Contrairement au procès qui s’était tenu en février dernier, les magistrats ont longuement interrogé le vidéaste pour tenter de comprendre. Celui qui se revendique comme « automédia » a ainsi pu expliquer son parcours et ses engagements. Un parcours étonnant qui l’a amené à tout quitter en 2012 -son travail de boulanger et son domicile toulousain-, pour aller à la rencontre du mouvement des Indignés à Madrid. Depuis, il sillonne la France et l’Europe, filmant les ZAD de Notre Dame des Landes et d’Agen, les manifestations contre le barrage de Sivens, celles contre la loi travail en 2016 et la réforme du code du travail en cours, en passant par les squats anarchistes d’Exarchia en Grèce.

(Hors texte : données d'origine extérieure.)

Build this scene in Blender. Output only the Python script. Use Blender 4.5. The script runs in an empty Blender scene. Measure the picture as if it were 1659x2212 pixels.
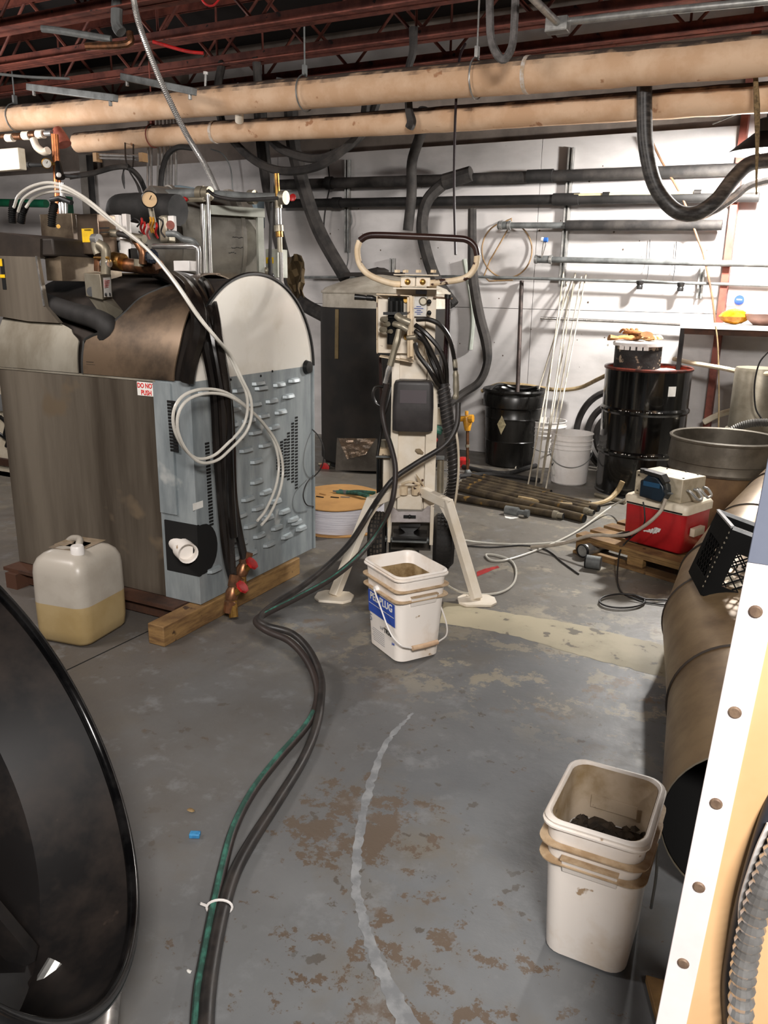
import bpy, bmesh, math, random
from mathutils import Vector, Matrix
random.seed(7)
S = bpy.context.scene
COL = S.collection
V = Vector
R_ = math.radians
# ------------------------------------------------------------ camera
FPX, PITCH, ROLL, YAW, HC = 1735.0, R_(15.5), R_(0.95), R_(27.0), 1.35
fw = V((-math.sin(YAW)*math.cos(PITCH), math.cos(YAW)*math.cos(PITCH), -math.sin(PITCH)))
r0 = V((math.cos(YAW), math.sin(YAW), 0)); u0 = r0.cross(fw)
rt = math.cos(ROLL)*r0 + math.sin(ROLL)*u0
up = math.cos(ROLL)*u0 - math.sin(ROLL)*r0
CAM = V((0, 0, HC))
cd = bpy.data.cameras.new('camera'); cam = bpy.data.objects.new('camera', cd); COL.objects.link(cam)
cd.sensor_fit = 'VERTICAL'; cd.sensor_height = 36.0; cd.lens = 36.0*FPX/2212.0; cd.clip_start = .05; cd.clip_end = 60
m = Matrix((rt, up, -fw)).transposed().to_4x4(); m.translation = CAM
cam.matrix_world = m
S.camera = cam
# ------------------------------------------------------------ world and lights
w = bpy.data.worlds.new('world'); S.world = w; w.use_nodes = True
w.node_tree.nodes['Background'].inputs[0].default_value = (.55, .6, .7, 1)
w.node_tree.nodes['Background'].inputs[1].default_value = .2
S.view_settings.view_transform = 'Standard'; S.view_settings.look = 'None'
S.view_settings.gamma = 1.0; S.view_settings.use_curve_mapping = False
S.view_settings.exposure = 0.0
def area(name, loc, target, sx, sy, power, col=(1, 1, 1)):
    d = bpy.data.lights.new(name, 'AREA'); d.shape = 'RECTANGLE'; d.size = sx; d.size_y = sy; d.energy = power; d.color = col
    o = bpy.data.objects.new(name, d); COL.objects.link(o); o.location = loc
    o.rotation_euler = (V(target)-V(loc)).to_track_quat('-Z', 'Y').to_euler(); return o
def point(name, loc, r, power, col=(1, 1, 1)):
    d = bpy.data.lights.new(name, 'POINT'); d.shadow_soft_size = r; d.energy = power; d.color = col
    o = bpy.data.objects.new(name, d); COL.objects.link(o); o.location = loc; return o
LAMP = V((-.385, 5.75, 2.19))
area('ceiling_tube_light_front', (1.0, -1.1, 2.75), (-1.0, 2.6, .4), 1.1, .35, 235, (1, .95, .91))
area('ceiling_tube_light_rear', (-3.4, .6, 2.75), (-3.2, 3.6, .9), 1.2, .3, 62, (1, .92, .87))
area('ceiling_tube_light_left', (-5.9, 3.7, 2.2), (-3.9, 6.5, 1.7), .8, .25, 34, (1, .95, .93))
point('work_lamp_light', LAMP+V((.0, 0, -.03)), .08, 430, (1, .97, .93))
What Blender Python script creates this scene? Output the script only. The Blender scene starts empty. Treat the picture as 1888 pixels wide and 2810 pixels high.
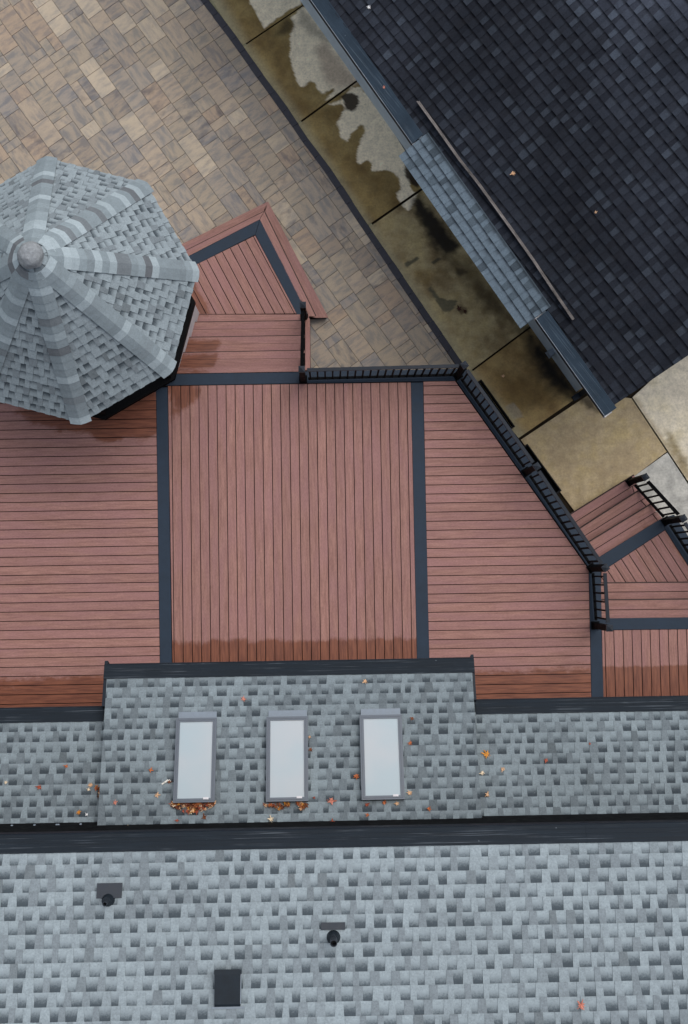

Pacifiste, cet ex-militaire -il a été parachutiste- a participé à une marche pour la paix de 1000 kilomètres, de Berlin à Alep. Devant le tribunal, il s’assume comme « anarchiste », expliquant qu’il a pour habitude de « revendiquer ses actes », excepté, bien sûr, ceux qu’il n’a pas commis. « Ce n’est pas moi qui crée la violence, j’en témoigne », explique cet homme de 39 ans, dont les vidéos ont permis d’innocenter quinze à vingt personnes. Devant des magistrats interrogatifs, il explique n’avoir aucun domicile, récupérant des fruits et légumes invendus pour se nourrir. Invité à s’exprimer par le président du tribunal, il explique qu’une condamnation le contraindrait à mettre un terme à son activité.

Lui dont certaines vidéos -comme celle montrant un policier sortant son arme face à des manifestants en mai 2016 à Paris- ont été vues plus de 115 000 fois, tient à rester indépendant. Il refuse de faire payer son travail et a décliné une offre d’emploi de la chaîne pro-russe RT. Une totale liberté qu’il paie cher. A la veille de son procès en appel, il est aiguillé vers un squat en banlieue sud de Paris. Le soir-même, les policiers débarquent et embarquent tout le monde. Fred, qualifié de meneur, sera le seul à repartir avec une convocation en justice pour février prochain. Une de plus.